The exhibition unprecedented in Italy will be held at the Foro Boario from November 21st 2004 through to February 27th 2005. Exceptionally, by decision of the Foundation, entry to the exhibition will be free of charge, as will the guided tours.
Action Painting. American art 1940-1970: from the sketch to the canvas organised by Luca Massimo Barbero, Associate Curator of the Collezione Peggy Guggenheim, is promoted by the Fondazione Cassa di Risparmio di Modena in collaboration with the Collezione Peggy Guggenheim of Venice, which will indeed be lending the most important of the 90 works making up the exhibition. Others will be on loan from private collections and the artists themselves.
These magnificent works will be evocatively arranged in a setting that will depict an artistic and emotional itinerary of one of the most innovative movements in contemporary art. Drawings and documents will accompany some of the major works on display, to illustrate how the immediate, physical expression of the artist culminating in the actual painting is often preceded by a lengthy and intense preparation process whether this be dripping, in the case of Pollock, the expressionist forays into colour synthesis by de Kooning, or the large black marks on a white background by Kline.
American abstract art, generally known to the public under the name of Action Painting, has complex origins and developments which, as of the early forties, lead to various spin-off currents: from abstract expressionism to the Irascible artists, the New York school and other movements that would continue their pursuits through to the seventies. For the first time ever, an itinerary will be created in which the most famous names, such as Pollock, Kline, Rothko, de Kooning and Gorky, will be displayed directly alongside contemporary companions, including Baziotes, Marca-Relli, Motherwell, Francis and Hofmann. Together with a number of masterpieces from the New York collections, a series of sketches and drawings will make their premiere appearance in Italy, to illustrate the creative stages followed by the artist before the final painting is actually realised.
Within the exhibition itself, the attention of the Italian public will be drawn to certain artists: Adolph Gottlieb, a little-known name in Italy and represented by over 10 works; and Sam Francis, especially popular for his painting style, also present with over 10 works.
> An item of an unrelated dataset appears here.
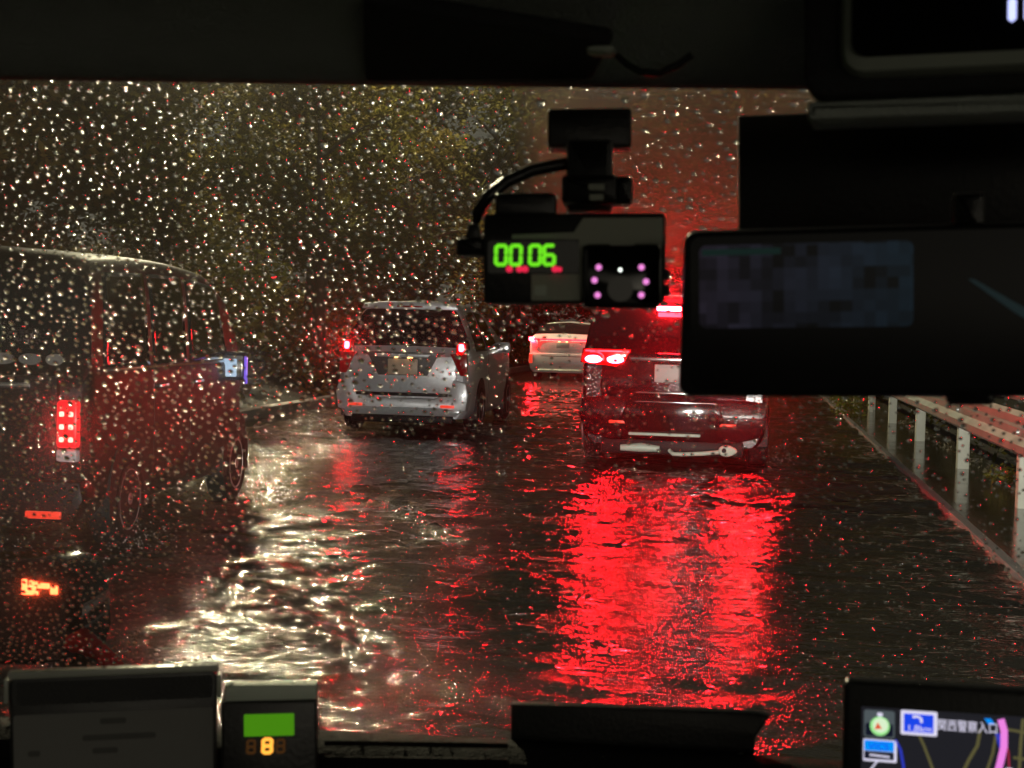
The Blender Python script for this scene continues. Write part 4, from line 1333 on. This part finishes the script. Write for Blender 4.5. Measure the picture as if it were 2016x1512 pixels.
# -- navigation unit
NV = Panel('navigation_unit', 1860, 1440, 1.02, 'navigation screen showing a dark map with magenta route, on the dashboard', 'navigation screen')
NV.rrect('case', M['device'], 1668, 2200, 1352, 1640, 14, 0, .012, .004)
M['map_bg'] = emit('map_ground', (.013, .013, .017), 1.0)
M['map_road'] = emit('map_road', (.10, .09, .035), 1.0)
M['map_pink'] = emit('map_route', (.95, .25, .85), .9)
M['map_blue'] = emit('map_blue', (.03, .05, .6), .8)
M['map_red'] = emit('map_red', (.35, .02, .06), .8)
M['ui_white'] = emit('ui_white', (.75, .72, .9), .95)
M['ui_grey'] = emit('ui_grey', (.08, .1, .11), .9)
M['ui_blue'] = emit('ui_blue', (.01, .06, .8), 1.0)
M['ui_cyan'] = emit('ui_cyan', (.0, .28, .95), .95)
M['ui_green'] = emit('ui_green', (.35, .85, .3), .9)
M['ui_pale'] = emit('ui_pale', (.75, .95, .65), .9)
M['ui_red'] = emit('ui_red', (.8, .1, .04), .9)
M['ui_dark'] = emit('ui_dark', (.006, .008, .02), 1)
sc_ = NV.poly('screen', M['map_bg'], [(1704, 1402), (2190, 1402), (2190, 1640), (1704, 1640)][::-1], -.0008, .001)
for pts, w, mt in (([(1808, 1440), (1822, 1470), (1838, 1512), (1850, 1560)], 5, 'map_road'), ([(1925, 1430), (1920, 1462), (1905, 1490), (1892, 1520), (1880, 1560)], 6, 'map_road'),
                   ([(1953, 1440), (1948, 1475), (1936, 1515), (1930, 1560)], 5, 'map_road'), ([(2002, 1405), (1998, 1455), (1996, 1512), (1990, 1580)], 6, 'map_road'),
                   ([(1965, 1426), (2000, 1430), (2040, 1434)], 5, 'map_road'), ([(1985, 1480), (2040, 1484)], 5, 'map_road'), ([(1768, 1462), (1778, 1480), (1784, 1512), (1786, 1560)], 5, 'map_blue'),
                   ([(1966, 1440), (1976, 1470), (1978, 1500), (1982, 1540)], 4, 'map_red'), ([(1956, 1436), (1966, 1470), (1960, 1512), (1956, 1560)], 9, 'map_blue'),
                   ([(1735, 1506), (1722, 1524)], 3, 'ui_white')):
    NV.line('map_street', M[mt], pts, w, -.0012 - .00005 * len(pts), sc_)
NV.line('route', M['map_pink'], [(1962, 1408), (1968, 1430), (1968, 1460), (1962, 1490), (1956, 1515), (1954, 1560)], 13, -.0018, sc_)
NV.rrect('compass_tile', M['ui_grey'], 1709, 1767, 1407, 1460, 5, -.0016, -.0009, 0, sc_)
NV.rrect('compass_tile', M['ui_dark'], 1712, 1764, 1432, 1457, 4, -.0019, -.0014, 0, sc_)
NV.disc('compass', M['ui_green'], 1739, 1437, 18.5, -.0023, -.0017, sc_, 24)
NV.disc('compass', M['ui_pale'], 1740, 1435, 14.5, -.0026, -.002, sc_, 24)
NV.poly('needle', M['ui_red'], [(1729, 1443), (1735, 1429), (1743, 1441)], -.003, -.0024, 0, sc_)
NV.rrect('compass_mark', M['ui_white'], 1734, 1744, 1411, 1418, 2, -.0022, -.0015, 0, sc_)
NV.rrect('direction_sign', M['ui_white'], 1778, 1846, 1403, 1450, 3, -.0016, -.0009, 0, sc_)
NV.rrect('direction_sign', M['ui_blue'], 1784, 1839, 1409, 1444, 2, -.0021, -.0014, 0, sc_)
NV.line('turn_arrow', M['ui_white'], [(1800, 1414), (1810, 1413), (1816, 1417), (1817, 1425)], 5, -.0024, sc_)
NV.text('distance_text', M['ui_white'], '1.8km', 1793, 1442, 12, -.0024, sc_, width=42)
NV.text('place_text', M['ui_white'], '関西警察入口', 1847, 1437, 22, -.0018, sc_, width=108)
NV.rrect('traffic_tile', M['ui_white'], 1708, 1771, 1464, 1507, 2, -.0014, -.0009, 0, sc_)
NV.rrect('traffic_tile', M['ui_cyan'], 1710, 1766, 1466, 1486, 1, -.0019, -.0012, 0, sc_)
NV.rrect('traffic_tile', M['ui_dark'], 1710, 1766, 1487, 1502, 1, -.0019, -.0012, 0, sc_)
NV.text('traffic_text', M['ui_blue'], 'VICS', 1718, 1483, 13, -.0021, sc_, width=38)
NV.line('traffic_arrow', M['ui_white'], [(1720, 1494), (1758, 1496)], 3.5, -.0021, sc_)
NV.poly('map_corner', M['ui_cyan'], [(1932, 1409), (1944, 1409), (1952, 1420), (1940, 1420)][::-1], -.0014, -.0009, 0, sc_)
NV.disc('car_marker', M['ui_white'], 1978, 1514, 14, -.0024, -.0019, sc_, 20)
NV.disc('car_marker', M['ui_cyan'], 1978, 1514, 10, -.0027, -.0022, sc_, 20)

# -- fare notice board and fare meter
NB = Panel('fare_notice_board', 225, 1420, 1.08, 'dim grey fare notice in a dark acrylic stand beside the fare meter', 'notice board')
M['acrylic'] = mat('acrylic_edge', (.5, .52, .45), .25, 0, .1, 12)
NB.rrect('backing', M['device'], 14, 436, 1322, 1640, 14, 0, .008, .001)
NB.rrect('sheet', M['notice'], 22, 428, 1398, 1640, 6, -.001, .002)
NB.rrect('heading', M['fabric_dark'], 30, 428, 1330, 1378, 6, -.001, .002)
NB.box('acrylic_edge', M['acrylic'], 12, 440, 1308, 1322, -.002, .01, .001)
NB.box('acrylic_edge', M['acrylic'], 4, 13, 1322, 1372, -.002, .01, .001)
NB.box('acrylic_edge', M['acrylic'], 437, 446, 1330, 1378, -.002, .01, .001)
for (x0, x1, y0) in ((196, 250, 1412), (160, 310, 1446), (180, 232, 1474), (50, 75, 1474)):
    NB.rrect('text_line', M['notice_ink'], x0, x1, y0, y0 + 12, 5, -.0016, -.0008)
FM = Panel('fare_meter', 530, 1430, 1.1, 'black fare meter with green display and one amber digit', 'fare meter')
FM.rrect('case', M['device'], 432, 628, 1378, 1640, 6, 0, .02, .002)
FM.poly('top_face', M['rim_grey'], [(436, 1381), (626, 1381), (626, 1349), (440, 1346)][::-1], .004, .02, .002)
M['fm_green'] = emit('meter_green', (.055, .22, .004), 1.0)
M['fm_amber'] = emit('meter_amber', (1, .42, .05), 1.5)
M['fm_dim'] = emit('meter_dim', (.09, .035, .008), .5)
FM.rrect('display', M['fm_green'], 479, 581, 1404, 1449, 2, -.0015, .001)
FM.seg7('digit_segment', M['fm_amber'], '8', 517, 1484, 17, 28, 7, -.0015)
for px in (485, 545): FM.seg7('digit_segment', M['fm_dim'], '8', px, 1484, 15, 26, 5, -.0015)

# -- an added unseen lamp box on the dashboard; its lamps mirror in the windscreen
best = min(((abs(pix(ws(x, v))[0] - 535) + abs(pix(ws(x, v))[1] - 892), x, v) for x in np.linspace(-.7, -.2, 101) for v in np.linspace(.2, .8, 121)))
wp = ws(best[1], best[2])
du = (ws(best[1] + .004, best[2]) - ws(best[1] - .004, best[2])).normalized(); dv = (ws(best[1], best[2] + .004) - ws(best[1], best[2] - .004)).normalized()
nn = du.cross(dv).normalized(); dd = (wp - Vector((0, 0, H))).normalized()
rf = dd - 2 * dd.dot(nn) * nn
hp = wp + rf * ((.975 - wp.z) / rf.z)
rdv = empty('added_lamp_box', (hp.x, hp.y, .955), 0, 'small added lamp box on the dashboard behind the notice board', 'lamp box')
boxo('case', M['device'], rdv, -.05, .05, -.03, .03, -.02, .018, .004)
M['added_amber_glow'] = emit('added_amber', (1, .3, .02), 26); M['added_green_glow'] = emit('added_green', (.15, .8, .05), 7)
boxo('added_amber_lamp', M['added_amber_glow'], rdv, -.004, .004, -.006, .006, .018, .0215, .001)
for q in (-.014, .016): boxo('added_green_lamp', M['added_green_glow'], rdv, q - .005, q + .005, -.016, -.010, .018, .0215, .001)

# -- boxes on the dashboard in front of the wheel
CB = Panel('dashboard_box', 1245, 1460, 1.3, 'long black box standing on the dashboard under the red reflection', 'box')
CB.poly('lid', M['device'], [(1002, 1392), (1490, 1396), (1516, 1402), (1486, 1448), (1480, 1640), (1000, 1640)][::-1], 0, .012, .003)
CB.line('trim_line', M['rim_grey'], [(1372, 1514), (1395, 1497), (1425, 1485), (1462, 1478)], 7, -.002)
An impressive painting by Motherwell (Elegy to the Spanish Republic No. 110 208.3 x 289.6 cm) will be set next to important drawings by the sculptor Smith; visitors will be able to compare the preparatory sketches by Arshile Gorky and his famous Untitled, 1944 (from the Collezione Peggy Guggenheim) as well as with fundamental works by one of the most celebrated masters of American abstract art Rothko, present with the dramatic Untitled (Black on Gray), painted during the conclusive period of his activities in 1970.
The aim of the exhibition is to create a thematic voyage rather than a simple artistic timeline through the Action Painting avant-garde, combined with the abstract expressionism that had such an important influence on art since the Second World War. This is a rare opportunity to admire internationally-acknowledged masterpieces, but also to travel through a more intimate passage in which drawings, sketches and studies accompany each work as a kind of supplementary mirror image. The exhibition will be inaugurated by a salon dedicated to early 20th-century European avant-garde artists who, thanks also to the efforts of Peggy Guggenheim, were able to influence your Americans in their journey towards abstraction.